07/06/08

Um mês de quarentena

A vida cansa. O Verão está quase aí e a selecção Scolari prepara-se para mais um mês de paciência moída, esperas a jogadores, desvario de jornalistas em reportagem, peregrinações de autocarro, lamentações escatológicas de Pacheco Pereira e outras deambulações pelo lado mais negro da alma humana.

Avanço pelo cinismo dentro, claro, admitindo que talvez, reafirmo, talvez, passe este mês colado ao ecrã, de jogo em jogo, adequando horário laboral às melhores partidas e aos jogos da selecção. Eu sei que assim será, mas bem que me poderiam poupar os preliminares e o cigarrinho posterior. Vamos falar claro: não quero telejornais infindáveis sobre a dieta dos jogadores, os treinos dos jogadores, as mulheres dos jogadores, a ausência de vida sexual dos jogadores, as fãs dos jogadores, os velhos da aldeia que vêem a banda passar sem que a banda se digne a parar por eles (mas um microfone, esse, pára por qualquer coisa); aceito um pouco de comentário do Luís Freitas Lobo ou do António Tadeia, mas por favor não convidem o Oliveira do alho no balneário ou o Artur "olho negro" Jorge para dissertar sobre o trabalho do seleccionador ou as vicissitudes do apoio de um país à selecção; transmitam na televisão as grandes partidas de campeonatos de outros tempos, mas evitem os vislumbres dos toques do Ronaldo (apesar de andarem pelo You Tube umas imagens fantásticas de Ronaldinho e outros jogadores da selecção brasileira a curtirem com a bola num treino); podem mostrar entrevistas do Eusébio a falar do Mundial de 66, mas recusem o facilitismo da conversa com o emplastro sobre as decisões tácticas do seleccionador nacional.

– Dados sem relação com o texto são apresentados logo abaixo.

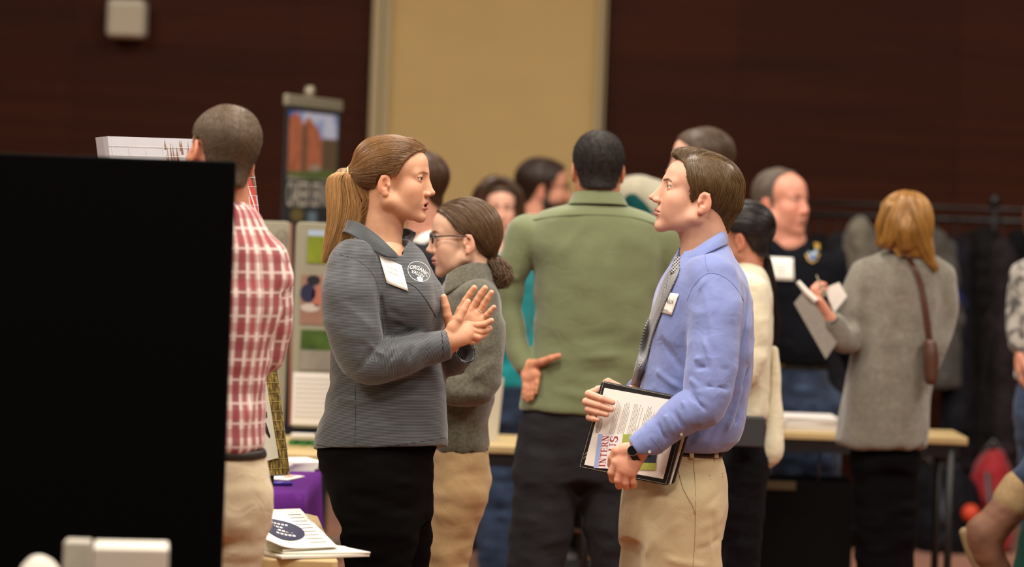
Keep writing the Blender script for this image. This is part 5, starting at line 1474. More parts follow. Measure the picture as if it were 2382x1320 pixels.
# ---- man in the red plaid shirt
def plaid_man():
    D = 6.9
    def hair(hd, R, P):
        hs = hair_shape(4, nape=62, line=[(-130, -80), (-80, -84), (-62, -72), (-45, -50), (-33, -22), (-24, 4), (-6, 12), (2, 8), (8, -12), (20, -12), (26, 10), (44, 30), (52, 50), (66, 62), (80, 72), (95, 82)])
        add_hair(hd, R, hs, hair_mat('buzz_brown_hair', '2e2116', '7a6244', .6), 6500, lambda p: np.stack([-.3+0*p[:, 0], p[:, 1]*3, -1+0*p[:, 0]], 1), 3, .003, .0005, .0012, h=.003, tone=(.1, .6), seed=6, rise=.004)
    mat = plaid('red_check', 'bda59c', [(.15, .09, '8a2e36', .8), (.32, .05, 'e0d0c6', .65), (.5, .12, '86303a', .85), (.66, .03, 'e8dcd2', .9), (.8, .07, 'a04048', .8), (.95, .04, 'e8dcd2', .9)],
                [(.2, .12, '8a2e36', .5), (.42, .035, 'e0d0c6', .6), (.62, .12, '9a3038', .45), (.88, .04, 'e0d0c6', .6)], .085, .105)
    torso = [(468, 478, 568, 58), (490, 440, 592, 78), (520, 385, 616, 92), (560, 345, 640, 104), (610, 325, 655, 112), (680, 322, 652, 116), (760, 328, 640, 112), (840, 334, 626, 108), (920, 338, 616, 106), (1000, 336, 616, 110), (1046, 338, 620, 110)]
    armR = [(622, 600, 0, 52), (634, 680, 10, 46), (632, 760, 20, 42), (622, 830, 28, 38), (605, 840, 90, 34), (585, 840, 170, 30)]
    armL = [(350, 590, 0, 52), (330, 680, 10, 46), (330, 800, 20, 42), (345, 850, 90, 36), (370, 850, 170, 30)]
    kh = knit('stone_chino', 'b5a688', 'c6b798', rough=.85, sheen=.15, mott=.2, mscale=6, crease=.5)
    P, R, hd, s, so = simple_person('plaid', 'man with buzzed hair seen from behind in red and white plaid shirt and stone chinos', D,
        (519, 350, 122, 0, 13, (1.02, 1.0, 1.02), (520, 488, 10), dict(neck=58, browcol=BR)), hair, torso, [armR, armL],
        [lambda P: auto_hand(P(583, 840, 180), (-.2, 1, 0), (0, 0, -1), 25, side=1, forearm=P(590, 840, 150)), lambda P: auto_hand(P(372, 850, 180), (.2, 1, 0), (0, 0, -1), 25, side=-1, forearm=P(365, 850, 150))], shirt=mat,
        trousers=kh, hip=[(1040, 344, 612, 100), (1080, 338, 622, 106), (1140, 334, 634, 108), (1190, 336, 632, 104), (1240, 340, 620, 98)],
        legsL=leg_chain(D, 400, 1180, 0, 84, 390, 0, 52, mids=[(400, 1300, 0, 82), (396, 1450, 0, 68)]),
        legsR=leg_chain(D, 552, 1170, 0, 80, 540, 0, 52, mids=[(546, 1260, 0, 72), (540, 1330, 0, 66), (538, 1450, 0, 62)]),
        fwd=(-.3, .95, 0), skin='cc8f72', h=.007, noises=[((.08, .08, .04), .005, 3), ((.06, .06, .14), .005, -9)], hh=.003,
        folds=[((600, 900, -60), (560, 1030, -100), 12, 7), ((625, 850, -40), (600, 1000, -70), 10, -7), ((560, 800, -110), (620, 1000, -90), 14, -5), ((520, 600, -110), (600, 760, -110), 16, -4)],
        cuts=[lambda P: half((.02, 0, 1), P(480, 1048, 0))])
    strip(P, [[(575, 482, 40), (572, 474, -20), (545, 470, -52), (500, 470, -55), (478, 478, 0)], [(590, 498, 48), (588, 494, -20), (550, 492, -62), (500, 492, -66), (468, 498, 0)]], 'collar', mat, so, thick=.004)
    b = Shape(); b.u(stack(P.rows([(1040, 342, 618, 104), (1062, 340, 622, 107)]), rk=.003), .01); V, Q = b.mesh(.006); mesh_np('belt', V, Q, plain('belt_leather', '1c130d', .45), R)
if want('plaid'): plaid_man()
def hair_fn(dark, light, line, infl=8, n=900, d=(-.3, 0, -1), rad=.0009, extra=(), nape=0, rough=.45, steps=6, step=.012, post=None, key=None, tone=(.1, .6)):
    def f(hd, R, P):
        hs = hair_shape(infl, line, extra=[(e(hd), k) for e, k in extra], nape=nape)
        add_hair(hd, R, hs, hair_mat('hair_'+dark+light, dark, light, rough), n, strand_dir(d), steps, step, rad, .0012, h=.004, tone=tone, seed=7)
        if post: post(hd, R, P)
    return f
SHORT = [(-130, -66), (-78, -70), (-60, -62), (-45, -50), (-35, -25), (-24, 4), (-6, 12), (2, 8), (8, -12), (20, -12), (26, 10), (44, 30), (52, 50), (66, 62), (80, 72), (95, 82)]
def long_hair(P, R, mat, locks, N=700, seed=2, M=18, name='long_hair', rad=.0011, core=True):
    """locks: list of chains [(px,py,v,r),...] filled with strands"""
    rs = np.random.RandomState(seed); Vs, Qs, Cs = [], [], []; o = 0
    sh = Shape()
    for lk in locks:
        pts, rr = spline([P(*q[:3]) for q in lk], [P.m(q[3]) for q in lk], 6); pts = np.array(pts); rr = np.array(rr)
        t = np.linspace(0, len(pts)-1, M); c = np.stack([np.interp(t, np.arange(len(pts)), pts[:, k]) for k in range(3)], 1); w = np.interp(t, np.arange(len(pts)), rr)
        n = N//len(locks); a = rs.rand(n)*6.28; r = np.sqrt(rs.rand(n)); p = np.tile(c, (n, 1, 1)); ph = rs.rand(n, 1)*6.28; tt = np.linspace(0, 1, M)
        p[:, :, 0] += w*(r*np.cos(a))[:, None]+.003*np.sin(ph+tt*7)*tt; p[:, :, 1] += w*(r*np.sin(a))[:, None]+.003*np.cos(ph+tt*6)*tt
        V, Q = tubes(p, rad*(.7+rs.rand(n)*.7)); Vs.append(V); Qs.append(Q+o); o += len(V); Cs.append(np.repeat(.15+rs.rand(n)*.75, M*3))
        sh.u(chain([q for q in c[::3]], [x*.8 for x in w[::3]], 3), .012)
    V, Q = sh.mesh(.005); Vs.append(V); Qs.append(Q+o); Cs.append(np.full(len(V), .3))
    return mesh_np(name, np.concatenate(Vs), np.concatenate(Qs), mat, R, col=np.stack([np.concatenate(Cs)]*3, 1))

def side_legs(D, cx, py0, r, off=42):
    return leg_chain(D, cx, py0, -off, r, cx, -off, 40), leg_chain(D, cx-6, py0, off, r, cx-10, off, 40)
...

Eu sei que posso escolher: mudar de canal, desligar o televisor, sentar-me a ler um livro - ou até voltar a ligar o aparelho e aproveitar para ver na Eurosport as retransmissões de partidas clássicas de antigos campeonatos. Mas, por defeito cultural (a minha portugalidade), queixo-me. Um mês de paz e sossego (relativos), de cerveja na mão e comemorações na rua, alegria para esquecer o cansaço da vida, uma dieta contida de transmissões sem gordura, sem refegos e enchidos para dar cabo do colesterol e da paciência.

A maior conquista de Scolari? Pôr um país inteiro um mês de quarentena. Aposto: se Cristo voltar à Terra em Freixo-de-Espada-à-Cinta, bem no centro da aldeia, ninguém o notará; Portugal prepara-se para se exilar de si próprio.